Pull out all lines from the listing below in which the word "pixels" appears.

▶ _DATA PROVIDED_

#####

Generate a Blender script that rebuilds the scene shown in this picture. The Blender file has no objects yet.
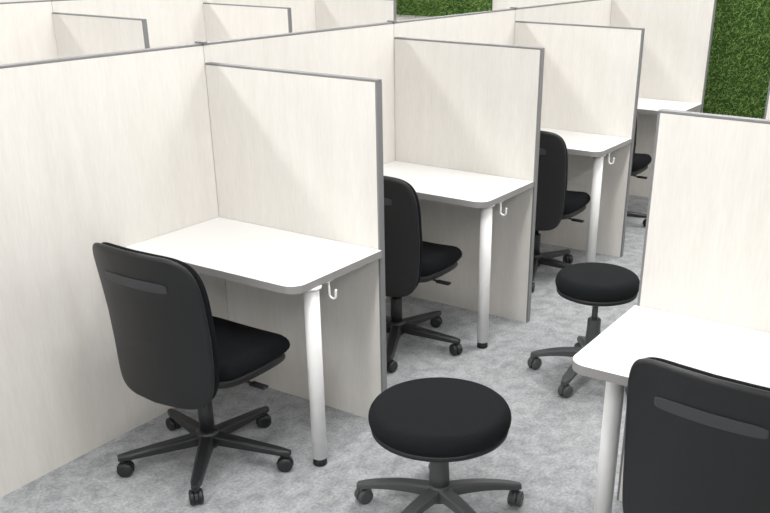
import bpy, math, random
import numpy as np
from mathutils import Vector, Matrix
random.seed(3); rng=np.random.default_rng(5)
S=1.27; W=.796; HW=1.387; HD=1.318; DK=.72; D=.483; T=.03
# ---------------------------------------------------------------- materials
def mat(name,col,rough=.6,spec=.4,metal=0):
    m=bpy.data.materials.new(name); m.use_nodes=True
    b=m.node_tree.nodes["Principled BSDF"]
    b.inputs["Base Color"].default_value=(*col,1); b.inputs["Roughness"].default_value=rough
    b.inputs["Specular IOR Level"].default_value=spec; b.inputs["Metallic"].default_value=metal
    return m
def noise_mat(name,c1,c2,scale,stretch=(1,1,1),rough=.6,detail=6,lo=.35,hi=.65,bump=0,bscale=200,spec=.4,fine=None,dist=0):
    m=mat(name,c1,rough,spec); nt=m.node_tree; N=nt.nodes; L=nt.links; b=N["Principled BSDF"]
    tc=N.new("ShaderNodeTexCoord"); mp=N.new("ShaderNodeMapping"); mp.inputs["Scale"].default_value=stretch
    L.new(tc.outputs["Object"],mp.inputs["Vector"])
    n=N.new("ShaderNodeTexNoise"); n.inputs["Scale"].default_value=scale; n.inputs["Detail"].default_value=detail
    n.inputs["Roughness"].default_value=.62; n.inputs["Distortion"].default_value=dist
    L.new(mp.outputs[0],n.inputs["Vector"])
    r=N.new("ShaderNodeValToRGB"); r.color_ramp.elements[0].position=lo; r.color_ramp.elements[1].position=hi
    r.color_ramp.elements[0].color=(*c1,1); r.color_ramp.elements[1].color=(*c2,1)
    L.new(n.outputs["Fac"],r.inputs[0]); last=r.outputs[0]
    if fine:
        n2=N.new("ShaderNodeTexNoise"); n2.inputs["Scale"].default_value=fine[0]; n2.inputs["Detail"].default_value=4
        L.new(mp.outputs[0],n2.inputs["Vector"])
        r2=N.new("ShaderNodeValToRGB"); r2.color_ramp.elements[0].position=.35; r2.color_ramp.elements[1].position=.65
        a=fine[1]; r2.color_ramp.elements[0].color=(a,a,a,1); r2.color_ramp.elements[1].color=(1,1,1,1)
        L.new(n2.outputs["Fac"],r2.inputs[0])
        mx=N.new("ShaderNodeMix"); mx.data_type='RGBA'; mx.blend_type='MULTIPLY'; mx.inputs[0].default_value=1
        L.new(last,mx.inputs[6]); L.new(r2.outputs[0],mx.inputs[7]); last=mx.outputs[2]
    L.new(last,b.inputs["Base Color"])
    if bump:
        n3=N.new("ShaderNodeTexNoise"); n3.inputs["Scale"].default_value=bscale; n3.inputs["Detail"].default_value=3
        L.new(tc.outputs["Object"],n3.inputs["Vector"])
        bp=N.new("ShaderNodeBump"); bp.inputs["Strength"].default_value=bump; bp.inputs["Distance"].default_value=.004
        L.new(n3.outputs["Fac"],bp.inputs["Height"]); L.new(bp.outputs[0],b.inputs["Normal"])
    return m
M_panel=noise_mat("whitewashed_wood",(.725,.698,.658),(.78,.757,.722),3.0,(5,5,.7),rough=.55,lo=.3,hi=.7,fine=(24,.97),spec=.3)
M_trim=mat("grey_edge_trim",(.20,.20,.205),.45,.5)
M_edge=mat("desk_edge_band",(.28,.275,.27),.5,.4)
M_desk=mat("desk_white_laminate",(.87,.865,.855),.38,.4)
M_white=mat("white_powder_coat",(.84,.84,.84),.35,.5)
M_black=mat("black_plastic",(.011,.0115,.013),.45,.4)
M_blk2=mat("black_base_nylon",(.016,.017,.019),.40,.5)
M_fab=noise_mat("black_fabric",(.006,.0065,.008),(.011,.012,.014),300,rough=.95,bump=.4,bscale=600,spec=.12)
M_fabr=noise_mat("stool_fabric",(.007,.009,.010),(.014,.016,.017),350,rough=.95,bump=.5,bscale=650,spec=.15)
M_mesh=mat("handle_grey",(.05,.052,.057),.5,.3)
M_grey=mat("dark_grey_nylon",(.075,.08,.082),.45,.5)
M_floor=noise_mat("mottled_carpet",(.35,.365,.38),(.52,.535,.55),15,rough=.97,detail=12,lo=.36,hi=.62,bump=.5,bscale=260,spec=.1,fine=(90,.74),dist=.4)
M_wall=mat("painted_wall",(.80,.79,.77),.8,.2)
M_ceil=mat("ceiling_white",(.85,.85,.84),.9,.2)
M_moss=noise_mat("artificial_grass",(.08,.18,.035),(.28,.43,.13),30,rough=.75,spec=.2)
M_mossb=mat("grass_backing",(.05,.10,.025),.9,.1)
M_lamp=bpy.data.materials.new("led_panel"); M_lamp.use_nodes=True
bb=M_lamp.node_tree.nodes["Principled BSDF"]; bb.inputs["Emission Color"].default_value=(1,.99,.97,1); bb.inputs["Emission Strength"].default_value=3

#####

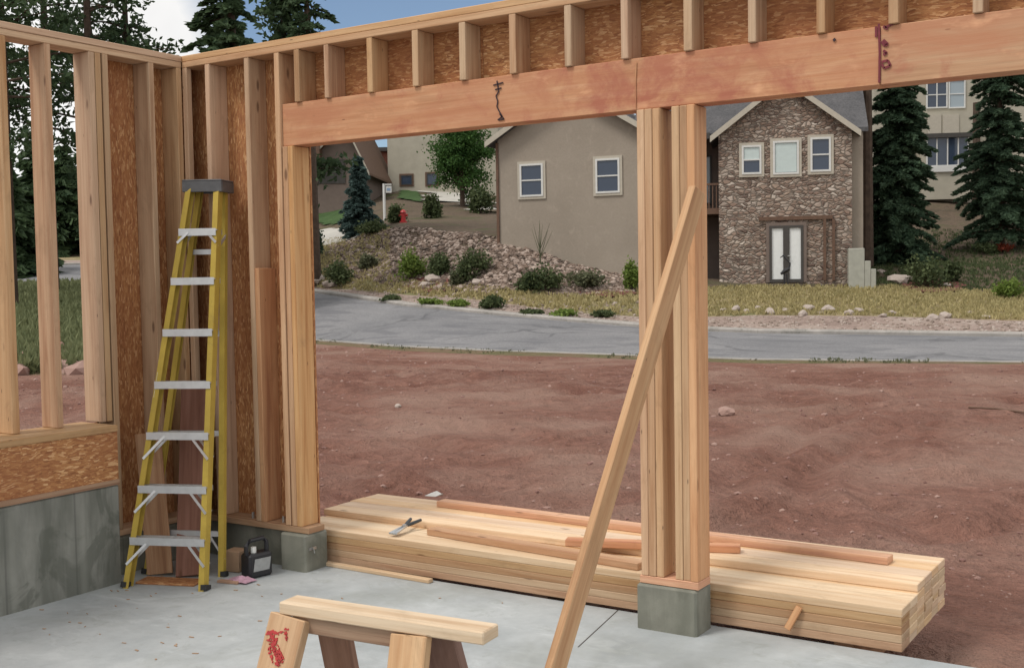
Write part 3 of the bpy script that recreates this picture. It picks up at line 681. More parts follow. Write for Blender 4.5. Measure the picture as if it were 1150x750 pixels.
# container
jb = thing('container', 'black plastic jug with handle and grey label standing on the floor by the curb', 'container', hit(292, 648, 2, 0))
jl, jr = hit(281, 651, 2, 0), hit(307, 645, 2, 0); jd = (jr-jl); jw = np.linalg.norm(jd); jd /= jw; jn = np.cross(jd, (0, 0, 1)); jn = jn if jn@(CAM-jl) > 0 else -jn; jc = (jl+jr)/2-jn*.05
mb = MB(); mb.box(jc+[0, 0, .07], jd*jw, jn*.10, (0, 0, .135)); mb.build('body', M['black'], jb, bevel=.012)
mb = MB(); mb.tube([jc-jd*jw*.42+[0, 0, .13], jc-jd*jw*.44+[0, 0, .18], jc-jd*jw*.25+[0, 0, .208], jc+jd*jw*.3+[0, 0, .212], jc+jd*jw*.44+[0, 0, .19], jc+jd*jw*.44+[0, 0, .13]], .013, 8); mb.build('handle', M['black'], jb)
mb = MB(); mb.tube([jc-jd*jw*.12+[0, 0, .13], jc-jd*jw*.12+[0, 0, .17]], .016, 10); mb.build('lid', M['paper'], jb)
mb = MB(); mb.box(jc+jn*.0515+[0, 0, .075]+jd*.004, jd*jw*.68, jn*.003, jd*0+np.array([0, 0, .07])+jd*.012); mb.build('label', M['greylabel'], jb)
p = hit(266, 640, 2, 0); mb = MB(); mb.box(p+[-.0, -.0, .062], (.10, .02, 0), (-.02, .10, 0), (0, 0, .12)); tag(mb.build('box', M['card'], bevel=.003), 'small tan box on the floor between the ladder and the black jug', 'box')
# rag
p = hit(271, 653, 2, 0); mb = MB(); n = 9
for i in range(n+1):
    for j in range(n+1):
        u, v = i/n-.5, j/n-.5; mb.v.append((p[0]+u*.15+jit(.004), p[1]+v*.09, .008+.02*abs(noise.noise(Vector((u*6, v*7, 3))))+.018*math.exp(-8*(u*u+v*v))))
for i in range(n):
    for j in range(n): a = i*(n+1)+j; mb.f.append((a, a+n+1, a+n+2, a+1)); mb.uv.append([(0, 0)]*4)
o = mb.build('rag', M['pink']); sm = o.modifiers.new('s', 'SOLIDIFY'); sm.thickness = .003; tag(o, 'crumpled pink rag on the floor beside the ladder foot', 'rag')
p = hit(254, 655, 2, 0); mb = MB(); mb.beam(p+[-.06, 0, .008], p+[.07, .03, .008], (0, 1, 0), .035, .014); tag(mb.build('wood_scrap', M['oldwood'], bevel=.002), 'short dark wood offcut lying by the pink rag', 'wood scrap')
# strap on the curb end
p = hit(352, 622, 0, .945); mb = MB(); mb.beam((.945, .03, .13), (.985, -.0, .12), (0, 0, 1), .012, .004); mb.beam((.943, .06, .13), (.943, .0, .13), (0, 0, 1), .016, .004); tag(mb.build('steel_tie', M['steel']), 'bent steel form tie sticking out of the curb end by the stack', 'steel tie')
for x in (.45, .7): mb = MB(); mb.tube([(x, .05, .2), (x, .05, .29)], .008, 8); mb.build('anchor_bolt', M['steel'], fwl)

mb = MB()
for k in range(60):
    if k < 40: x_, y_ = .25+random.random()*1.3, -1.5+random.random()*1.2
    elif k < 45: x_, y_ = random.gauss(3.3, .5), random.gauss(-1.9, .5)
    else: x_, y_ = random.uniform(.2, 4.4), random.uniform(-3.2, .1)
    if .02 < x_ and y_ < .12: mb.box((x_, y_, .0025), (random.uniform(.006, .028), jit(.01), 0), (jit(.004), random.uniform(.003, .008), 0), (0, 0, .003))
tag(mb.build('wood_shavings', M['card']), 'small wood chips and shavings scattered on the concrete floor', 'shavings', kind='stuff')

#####

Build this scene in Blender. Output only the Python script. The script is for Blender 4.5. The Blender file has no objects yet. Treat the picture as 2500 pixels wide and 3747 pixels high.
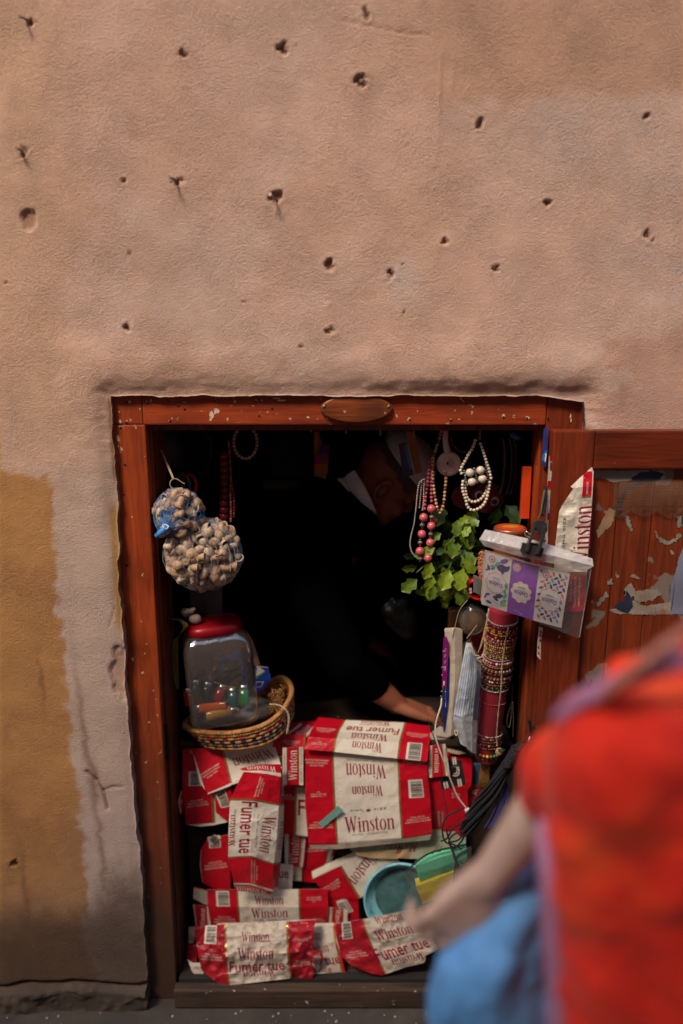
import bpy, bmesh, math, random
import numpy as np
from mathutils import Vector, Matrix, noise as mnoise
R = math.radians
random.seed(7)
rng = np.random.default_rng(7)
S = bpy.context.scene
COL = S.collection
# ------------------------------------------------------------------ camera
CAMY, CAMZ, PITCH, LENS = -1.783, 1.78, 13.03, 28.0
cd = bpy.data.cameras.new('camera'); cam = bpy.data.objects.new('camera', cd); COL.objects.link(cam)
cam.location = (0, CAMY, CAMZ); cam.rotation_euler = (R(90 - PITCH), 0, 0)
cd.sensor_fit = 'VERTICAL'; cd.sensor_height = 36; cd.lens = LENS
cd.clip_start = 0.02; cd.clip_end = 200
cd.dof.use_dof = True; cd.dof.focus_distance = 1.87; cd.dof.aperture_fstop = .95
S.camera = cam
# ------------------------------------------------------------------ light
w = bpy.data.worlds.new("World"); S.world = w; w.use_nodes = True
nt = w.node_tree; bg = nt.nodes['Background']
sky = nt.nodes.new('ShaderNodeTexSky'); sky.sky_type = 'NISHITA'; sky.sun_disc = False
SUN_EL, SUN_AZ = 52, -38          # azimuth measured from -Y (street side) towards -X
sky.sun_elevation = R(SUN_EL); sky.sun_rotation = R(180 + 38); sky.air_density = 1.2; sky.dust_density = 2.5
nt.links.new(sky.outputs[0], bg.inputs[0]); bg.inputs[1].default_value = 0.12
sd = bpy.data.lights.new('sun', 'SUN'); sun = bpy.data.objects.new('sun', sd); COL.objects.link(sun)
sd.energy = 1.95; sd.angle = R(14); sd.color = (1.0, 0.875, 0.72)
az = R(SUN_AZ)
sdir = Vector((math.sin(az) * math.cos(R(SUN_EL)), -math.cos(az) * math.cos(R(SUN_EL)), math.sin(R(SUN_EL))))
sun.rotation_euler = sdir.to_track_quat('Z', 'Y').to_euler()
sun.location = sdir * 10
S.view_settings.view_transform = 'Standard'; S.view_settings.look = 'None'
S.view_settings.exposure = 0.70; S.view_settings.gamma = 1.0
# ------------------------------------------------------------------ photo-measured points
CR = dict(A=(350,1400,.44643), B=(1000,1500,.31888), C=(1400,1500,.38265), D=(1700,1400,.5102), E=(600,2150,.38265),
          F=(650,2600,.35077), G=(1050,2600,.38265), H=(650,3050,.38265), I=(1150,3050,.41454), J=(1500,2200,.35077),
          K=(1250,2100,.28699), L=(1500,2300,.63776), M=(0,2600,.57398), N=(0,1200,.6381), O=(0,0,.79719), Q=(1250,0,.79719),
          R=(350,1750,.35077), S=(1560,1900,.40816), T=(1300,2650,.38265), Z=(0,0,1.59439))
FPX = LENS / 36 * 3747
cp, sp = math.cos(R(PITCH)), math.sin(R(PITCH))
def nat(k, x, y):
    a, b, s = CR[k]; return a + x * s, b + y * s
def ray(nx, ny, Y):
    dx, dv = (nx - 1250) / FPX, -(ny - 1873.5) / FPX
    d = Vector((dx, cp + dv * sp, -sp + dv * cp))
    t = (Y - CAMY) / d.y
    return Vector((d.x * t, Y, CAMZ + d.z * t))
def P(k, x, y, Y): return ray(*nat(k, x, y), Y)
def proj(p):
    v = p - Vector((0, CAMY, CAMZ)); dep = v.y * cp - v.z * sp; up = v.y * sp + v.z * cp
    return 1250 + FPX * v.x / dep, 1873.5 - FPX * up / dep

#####

▶ _FINISHED TASK_
Write part 3 of the bpy script that recreates this picture. It picks up at line 681. More parts follow. Write for Blender 4.5. Measure the picture as if it were 1150x750 pixels.
Build this scene in Blender. Output only the Python script. The script is for Blender 4.5. The Blender file has no objects yet. Treat the picture as 2500 pixels wide and 3747 pixels high.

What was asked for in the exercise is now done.